What Is a Chassis Split? Causes, Costs & Fees

A chassis split happens in intermodal shipping when a truck driver has to pick up or drop off a chassis at a different location than where the container is picked up or delivered. Instead of grabbing a container and its chassis (the wheeled trailer frame that carries the container) in one stop, the driver makes two separate trips to two separate locations. This adds time, cost, and complexity to what should be a straightforward move.

How a Chassis Split Works

In a typical container pickup, a truck driver arrives at a port terminal, hooks up to a chassis that’s already sitting under a container, and drives the whole unit to its destination. Everything happens in one location. A chassis split breaks that single stop into two.

There are two directions this can go. A split pickup means the ocean terminal where your container arrived doesn’t have chassis available on-site. The driver has to make a separate trip to a chassis provider or depot, pick up an empty chassis, then drive to the port terminal to load the container onto it. A split return is the reverse: when a driver brings a container back to the terminal, the terminal won’t accept the chassis, usually because of space constraints or terminal policies. The driver has to drop the container at the terminal, then haul the empty chassis to an off-site depot.

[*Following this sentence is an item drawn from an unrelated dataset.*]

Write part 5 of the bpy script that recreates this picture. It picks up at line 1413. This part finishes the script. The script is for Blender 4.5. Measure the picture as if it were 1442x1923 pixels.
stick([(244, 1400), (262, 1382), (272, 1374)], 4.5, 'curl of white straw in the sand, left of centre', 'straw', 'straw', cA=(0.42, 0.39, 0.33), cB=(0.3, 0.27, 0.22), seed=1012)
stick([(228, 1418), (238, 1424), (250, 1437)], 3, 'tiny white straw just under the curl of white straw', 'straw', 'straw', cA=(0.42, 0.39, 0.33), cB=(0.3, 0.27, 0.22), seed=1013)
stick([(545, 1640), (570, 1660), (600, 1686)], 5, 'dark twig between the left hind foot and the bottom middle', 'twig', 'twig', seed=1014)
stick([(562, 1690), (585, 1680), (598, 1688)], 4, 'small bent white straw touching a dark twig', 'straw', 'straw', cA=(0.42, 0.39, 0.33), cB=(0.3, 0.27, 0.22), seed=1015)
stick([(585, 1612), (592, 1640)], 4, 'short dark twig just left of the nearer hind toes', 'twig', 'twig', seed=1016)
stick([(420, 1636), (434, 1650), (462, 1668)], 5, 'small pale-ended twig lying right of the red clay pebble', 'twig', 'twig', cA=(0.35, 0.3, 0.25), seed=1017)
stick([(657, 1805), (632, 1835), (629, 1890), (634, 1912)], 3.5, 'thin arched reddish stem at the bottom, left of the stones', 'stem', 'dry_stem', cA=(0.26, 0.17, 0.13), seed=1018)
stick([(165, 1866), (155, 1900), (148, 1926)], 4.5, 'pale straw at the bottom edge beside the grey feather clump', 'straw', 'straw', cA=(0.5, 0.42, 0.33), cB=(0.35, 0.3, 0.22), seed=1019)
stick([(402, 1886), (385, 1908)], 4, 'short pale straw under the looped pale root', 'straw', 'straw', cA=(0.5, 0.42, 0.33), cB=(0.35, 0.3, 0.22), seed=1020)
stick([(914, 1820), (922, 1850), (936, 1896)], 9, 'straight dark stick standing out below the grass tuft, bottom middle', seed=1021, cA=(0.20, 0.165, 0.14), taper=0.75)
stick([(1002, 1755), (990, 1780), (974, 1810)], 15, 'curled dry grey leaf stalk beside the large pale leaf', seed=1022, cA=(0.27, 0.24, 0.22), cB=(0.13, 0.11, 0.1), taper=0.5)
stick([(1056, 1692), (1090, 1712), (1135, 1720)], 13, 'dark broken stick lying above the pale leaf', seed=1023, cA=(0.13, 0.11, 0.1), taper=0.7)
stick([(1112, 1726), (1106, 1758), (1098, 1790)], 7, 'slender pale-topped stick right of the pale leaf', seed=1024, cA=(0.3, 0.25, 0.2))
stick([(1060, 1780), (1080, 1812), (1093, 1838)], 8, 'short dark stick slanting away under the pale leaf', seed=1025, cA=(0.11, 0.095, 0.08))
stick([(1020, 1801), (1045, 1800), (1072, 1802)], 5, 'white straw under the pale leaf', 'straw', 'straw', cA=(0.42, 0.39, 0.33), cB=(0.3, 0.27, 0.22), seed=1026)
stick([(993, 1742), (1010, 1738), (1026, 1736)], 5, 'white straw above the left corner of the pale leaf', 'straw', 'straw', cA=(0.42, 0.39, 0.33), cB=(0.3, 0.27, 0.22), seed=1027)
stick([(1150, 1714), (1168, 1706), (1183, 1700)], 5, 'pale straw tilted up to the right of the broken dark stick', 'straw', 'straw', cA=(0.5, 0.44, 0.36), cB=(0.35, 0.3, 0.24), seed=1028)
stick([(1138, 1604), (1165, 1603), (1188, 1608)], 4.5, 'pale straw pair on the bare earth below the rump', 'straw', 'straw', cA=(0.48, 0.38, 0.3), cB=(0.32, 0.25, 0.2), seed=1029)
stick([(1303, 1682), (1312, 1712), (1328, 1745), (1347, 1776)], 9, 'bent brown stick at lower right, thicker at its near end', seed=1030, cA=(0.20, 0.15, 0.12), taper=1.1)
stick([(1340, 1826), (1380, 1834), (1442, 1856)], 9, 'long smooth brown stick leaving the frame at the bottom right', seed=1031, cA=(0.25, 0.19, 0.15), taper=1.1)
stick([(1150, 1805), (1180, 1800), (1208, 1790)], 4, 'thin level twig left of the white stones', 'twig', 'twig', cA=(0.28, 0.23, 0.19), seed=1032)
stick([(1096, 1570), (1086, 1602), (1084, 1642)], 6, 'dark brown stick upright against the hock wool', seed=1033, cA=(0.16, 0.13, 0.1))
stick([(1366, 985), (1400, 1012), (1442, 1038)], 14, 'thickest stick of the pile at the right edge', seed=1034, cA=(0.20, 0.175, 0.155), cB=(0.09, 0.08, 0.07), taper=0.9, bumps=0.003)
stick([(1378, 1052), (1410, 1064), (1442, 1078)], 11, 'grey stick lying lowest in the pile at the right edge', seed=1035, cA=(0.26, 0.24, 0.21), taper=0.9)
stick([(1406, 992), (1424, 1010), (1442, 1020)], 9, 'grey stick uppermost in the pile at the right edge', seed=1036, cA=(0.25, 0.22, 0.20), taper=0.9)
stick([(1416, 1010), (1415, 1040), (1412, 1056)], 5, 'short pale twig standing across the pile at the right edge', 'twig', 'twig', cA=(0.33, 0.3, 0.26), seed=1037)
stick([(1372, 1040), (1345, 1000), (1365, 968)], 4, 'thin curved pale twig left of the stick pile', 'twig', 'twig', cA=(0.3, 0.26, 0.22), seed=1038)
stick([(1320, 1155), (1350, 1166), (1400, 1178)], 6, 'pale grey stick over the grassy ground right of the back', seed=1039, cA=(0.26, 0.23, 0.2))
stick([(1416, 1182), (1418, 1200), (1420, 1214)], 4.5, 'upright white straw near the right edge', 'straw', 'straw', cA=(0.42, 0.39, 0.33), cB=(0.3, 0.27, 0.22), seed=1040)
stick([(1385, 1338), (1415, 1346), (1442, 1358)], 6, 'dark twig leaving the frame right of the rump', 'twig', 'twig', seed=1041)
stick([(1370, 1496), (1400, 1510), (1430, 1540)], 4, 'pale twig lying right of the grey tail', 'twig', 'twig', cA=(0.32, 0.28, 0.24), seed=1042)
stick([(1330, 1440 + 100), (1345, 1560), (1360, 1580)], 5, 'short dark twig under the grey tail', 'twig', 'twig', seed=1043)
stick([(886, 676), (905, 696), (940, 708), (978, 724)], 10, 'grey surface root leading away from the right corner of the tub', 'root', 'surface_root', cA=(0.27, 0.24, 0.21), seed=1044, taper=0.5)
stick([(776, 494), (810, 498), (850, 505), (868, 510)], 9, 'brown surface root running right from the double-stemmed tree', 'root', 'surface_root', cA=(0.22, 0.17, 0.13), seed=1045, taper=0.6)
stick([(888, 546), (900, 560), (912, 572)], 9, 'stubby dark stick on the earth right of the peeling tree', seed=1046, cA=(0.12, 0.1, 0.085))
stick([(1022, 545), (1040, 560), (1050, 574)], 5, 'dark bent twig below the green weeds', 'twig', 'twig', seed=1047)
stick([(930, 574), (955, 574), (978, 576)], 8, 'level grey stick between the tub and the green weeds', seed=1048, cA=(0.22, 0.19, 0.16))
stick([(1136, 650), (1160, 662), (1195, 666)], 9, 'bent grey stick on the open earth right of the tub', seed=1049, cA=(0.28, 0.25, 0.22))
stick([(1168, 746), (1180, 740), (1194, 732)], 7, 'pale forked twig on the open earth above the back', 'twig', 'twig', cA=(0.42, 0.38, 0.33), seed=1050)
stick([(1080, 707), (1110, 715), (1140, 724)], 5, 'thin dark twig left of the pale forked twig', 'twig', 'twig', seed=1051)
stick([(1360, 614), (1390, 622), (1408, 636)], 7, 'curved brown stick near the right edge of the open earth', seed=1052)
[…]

Either way, what would be one trip becomes two, and the driver is spending time and fuel on a move that doesn’t directly advance the freight.

Why Chassis Splits Happen

The root cause is usually a mismatch between where containers are and where chassis are. Several factors create that mismatch.

Chassis shortages at port terminals are a major driver. During peak shipping seasons, demand for chassis outpaces supply at busy terminals. When there aren’t enough chassis on-site, drivers get sent to off-site depots to find one. Terminal policies also play a role. Some terminals have shifted away from storing chassis on their property, either to free up space for containers or because they’ve moved to a different chassis provisioning model. In those cases, splits aren’t an occasional inconvenience but a built-in part of the workflow.

Maintenance issues compound the problem. Drivers sometimes arrive at a chassis pool only to find that available units are out of service, with flat tires, broken lights, or structural damage. That forces them to search for a serviceable chassis, wait for a repair, or drive to yet another location. All of this eats into the productive hours of a drayage operation.

What a Chassis Split Costs

Chassis splits generate direct fees that typically get passed along to the shipper or importer. These surcharges cover the extra fuel, driver time, and logistics coordination involved in making the additional trip. As a rough benchmark, a single chassis split can add around $95 per container, though the actual amount varies by port, chassis provider, and how far the driver has to travel between locations.

The indirect costs can be just as significant. Delivering a container and its chassis to two different locations increases both travel time and waiting time for the driver. A drayage driver (the trucker who moves containers short distances between ports, rail yards, and warehouses) might only be able to complete a handful of moves per day. Adding even 30 to 60 minutes per move for a chassis split can cut into the number of loads that driver handles in a shift. Over a high-volume shipping operation, that lost productivity adds up fast.

Who Pays for the Split

The chassis split fee usually shows up as a line item on a drayage or trucking invoice. If you’re an importer or exporter working with a freight forwarder or trucking company, the fee is typically passed through to you. Some carriers absorb it into their overall drayage rate, but most break it out separately so you can see exactly what you’re being charged for.

It’s worth checking your drayage quotes and invoices for chassis-related surcharges, especially if your freight moves through ports where chassis shortages are common. These fees can appear under various names: chassis split fee, chassis usage fee, or chassis repositioning charge. If you’re comparing quotes from multiple trucking providers, make sure you’re comparing apples to apples on whether these charges are included or added on top.

How to Reduce Chassis Split Impacts

You can’t always avoid a chassis split, but you can minimize how often they hit your shipments and your budget. Routing cargo through terminals that maintain on-site chassis pools reduces the likelihood of a split. Your freight forwarder or drayage provider should know which terminals in a port complex are more prone to chassis shortages.

Timing matters too. Scheduling pickups and returns outside of peak hours or peak seasons can improve chassis availability. When terminals are less congested, there are simply more chassis sitting idle and ready to use. Some shippers also negotiate chassis-inclusive drayage rates with their carriers, which shifts the risk and cost management to the trucking company rather than absorbing unpredictable per-container surcharges.

If you ship in high volume, working with a chassis leasing provider directly (rather than relying on whatever pool is available at the terminal) gives you more control over equipment availability and can eliminate splits for your containers entirely.